We have a large contingent that wants to canonize the founding fathers. They were incredible men, but products of their age.

malthaussen

(17,204 posts)
4. Normally, I think Mr Reich makes decent points...
Fri Jun 5, 2015, 12:47 PM
Jun 2015

... if I sometimes wonder what took him so long to have his epiphanies. But anyone with a nodding acquaintance with 18th century history would be rolling on the floor at this one.

-- Mal

 

Cal33

(7,018 posts)
6. The Founding Fathers did make sure that there would be no royalty and aristocracy
Fri Jun 5, 2015, 04:42 PM
Jun 2015

in the US. Reich was right about that part. But today, the corporate business people
are doing what they can to bring them back again -- but they will be calling them by
different names, of course. They know how to keep the people fooled.

malthaussen

(17,204 posts)
7. A titled aristocracy is hardly the only kind.
Fri Jun 5, 2015, 04:49 PM
Jun 2015

And many of our aristocrats wound up with titles, anyway. After all, lawyers have appropriated "esquire" in the US. And militia rank was always a good way to show who was who in the county aristocracy.

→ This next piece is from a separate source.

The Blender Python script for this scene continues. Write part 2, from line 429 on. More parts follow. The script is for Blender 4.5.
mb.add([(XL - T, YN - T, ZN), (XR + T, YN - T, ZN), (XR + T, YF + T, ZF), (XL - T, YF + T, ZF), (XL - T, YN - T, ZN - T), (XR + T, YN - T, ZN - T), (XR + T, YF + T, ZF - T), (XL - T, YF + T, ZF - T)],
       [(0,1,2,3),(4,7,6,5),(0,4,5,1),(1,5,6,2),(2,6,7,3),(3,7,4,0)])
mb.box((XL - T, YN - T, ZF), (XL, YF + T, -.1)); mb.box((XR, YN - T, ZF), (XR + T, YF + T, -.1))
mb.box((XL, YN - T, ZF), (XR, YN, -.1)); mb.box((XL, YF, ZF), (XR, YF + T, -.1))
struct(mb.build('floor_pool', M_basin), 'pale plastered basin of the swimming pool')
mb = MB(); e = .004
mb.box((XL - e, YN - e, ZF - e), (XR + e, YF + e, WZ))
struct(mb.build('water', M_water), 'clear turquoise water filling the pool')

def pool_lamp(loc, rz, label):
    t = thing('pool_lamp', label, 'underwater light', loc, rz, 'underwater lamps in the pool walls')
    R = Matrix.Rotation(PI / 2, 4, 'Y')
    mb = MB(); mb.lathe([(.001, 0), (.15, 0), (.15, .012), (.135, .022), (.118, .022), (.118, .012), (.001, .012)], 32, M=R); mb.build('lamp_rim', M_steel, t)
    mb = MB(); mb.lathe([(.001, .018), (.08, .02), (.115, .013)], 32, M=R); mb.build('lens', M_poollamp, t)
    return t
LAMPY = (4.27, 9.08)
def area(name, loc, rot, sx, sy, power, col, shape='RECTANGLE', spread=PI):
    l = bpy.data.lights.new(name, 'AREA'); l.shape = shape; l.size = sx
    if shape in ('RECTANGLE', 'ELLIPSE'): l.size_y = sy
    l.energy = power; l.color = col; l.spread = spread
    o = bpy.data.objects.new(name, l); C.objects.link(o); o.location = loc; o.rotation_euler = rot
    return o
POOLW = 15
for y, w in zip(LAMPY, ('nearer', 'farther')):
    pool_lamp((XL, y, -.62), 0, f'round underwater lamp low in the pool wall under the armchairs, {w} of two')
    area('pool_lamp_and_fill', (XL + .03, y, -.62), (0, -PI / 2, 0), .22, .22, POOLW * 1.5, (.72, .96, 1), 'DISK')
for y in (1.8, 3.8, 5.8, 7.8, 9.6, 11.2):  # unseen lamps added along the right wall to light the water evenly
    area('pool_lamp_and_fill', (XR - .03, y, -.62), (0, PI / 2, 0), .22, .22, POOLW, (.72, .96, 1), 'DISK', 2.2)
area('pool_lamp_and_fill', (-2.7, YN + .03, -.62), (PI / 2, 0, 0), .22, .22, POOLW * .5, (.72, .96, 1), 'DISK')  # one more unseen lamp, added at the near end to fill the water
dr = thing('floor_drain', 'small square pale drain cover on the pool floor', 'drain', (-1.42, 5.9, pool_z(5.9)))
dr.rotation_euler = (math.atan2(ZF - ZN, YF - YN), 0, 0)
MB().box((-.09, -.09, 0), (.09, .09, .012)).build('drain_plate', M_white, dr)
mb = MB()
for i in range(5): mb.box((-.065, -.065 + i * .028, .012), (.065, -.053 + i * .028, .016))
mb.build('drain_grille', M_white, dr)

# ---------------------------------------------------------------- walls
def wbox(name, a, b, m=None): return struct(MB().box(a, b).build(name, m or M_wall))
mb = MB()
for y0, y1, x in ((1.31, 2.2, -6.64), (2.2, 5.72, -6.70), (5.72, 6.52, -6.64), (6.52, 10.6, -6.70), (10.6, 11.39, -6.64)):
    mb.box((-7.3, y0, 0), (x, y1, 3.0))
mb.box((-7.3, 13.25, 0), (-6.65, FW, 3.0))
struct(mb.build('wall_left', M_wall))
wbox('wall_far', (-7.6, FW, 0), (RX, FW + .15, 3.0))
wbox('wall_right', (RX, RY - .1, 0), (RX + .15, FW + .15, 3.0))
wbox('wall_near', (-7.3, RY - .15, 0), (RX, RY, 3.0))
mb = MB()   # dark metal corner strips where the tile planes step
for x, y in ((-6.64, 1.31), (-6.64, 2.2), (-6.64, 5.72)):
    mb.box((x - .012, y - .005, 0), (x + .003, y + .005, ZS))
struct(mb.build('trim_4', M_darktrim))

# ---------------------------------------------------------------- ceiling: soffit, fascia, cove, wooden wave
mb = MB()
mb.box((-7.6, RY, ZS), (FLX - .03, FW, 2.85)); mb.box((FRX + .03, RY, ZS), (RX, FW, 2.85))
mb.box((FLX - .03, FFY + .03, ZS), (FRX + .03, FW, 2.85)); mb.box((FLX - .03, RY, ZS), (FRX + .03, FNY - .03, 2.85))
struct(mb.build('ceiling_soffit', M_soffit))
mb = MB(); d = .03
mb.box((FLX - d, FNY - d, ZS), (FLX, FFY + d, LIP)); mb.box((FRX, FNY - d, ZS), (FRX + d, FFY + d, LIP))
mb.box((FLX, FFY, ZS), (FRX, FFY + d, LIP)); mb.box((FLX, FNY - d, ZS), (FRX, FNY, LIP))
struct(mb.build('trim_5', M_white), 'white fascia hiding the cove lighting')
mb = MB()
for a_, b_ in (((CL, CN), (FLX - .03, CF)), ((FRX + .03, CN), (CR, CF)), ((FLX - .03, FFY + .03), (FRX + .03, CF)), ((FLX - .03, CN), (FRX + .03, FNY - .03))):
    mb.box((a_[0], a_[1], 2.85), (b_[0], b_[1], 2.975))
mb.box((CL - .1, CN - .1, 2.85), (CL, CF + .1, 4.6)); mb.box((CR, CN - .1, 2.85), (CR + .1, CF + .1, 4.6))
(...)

But my own interpretation of the "intent of the Founders" is that they would have been appalled that the door was opened even a crack for those not of "the right people" to hold any substantive power.

-- Mal

D Gary Grady

(133 posts)
8. It depends on how your define "aristocracy"
Fri Jun 5, 2015, 06:42 PM
Jun 2015

"Aristocracy" usually refers to a system of inherited privilege, and while most (not all) of the Founders were indeed wealthy white men from well-to-do families, a significant number were self-made. Benjamin Franklin, for example, didn't come from a poor background by any means, but he fled indentured servitude and reached Philadelphia with very little, and we worked hard for his later wealth. That might help explain why he opposed, indeed ridiculed, the property requirement for voting. Of course, there were lots of Founders on the other side. John Adams argued that enlarging the electorate would amount to mob rule. The Founders did not all think alike.

But it is true that the Founders pretty generally opposed aristocracy in the inherited sense. The Declaration's assertion that "all men are created equal" meant exactly that -- one might indeed be born into wealth or other advantages, but that did not imply a greater innate worth as a human being. In context, Reich is saying that the Founders opposed a system that allowed power to accumulate by inheritance, not that the Founders hated the rich. That's probably a simplification, but so is labeling the Founders "a privileged aristocracy."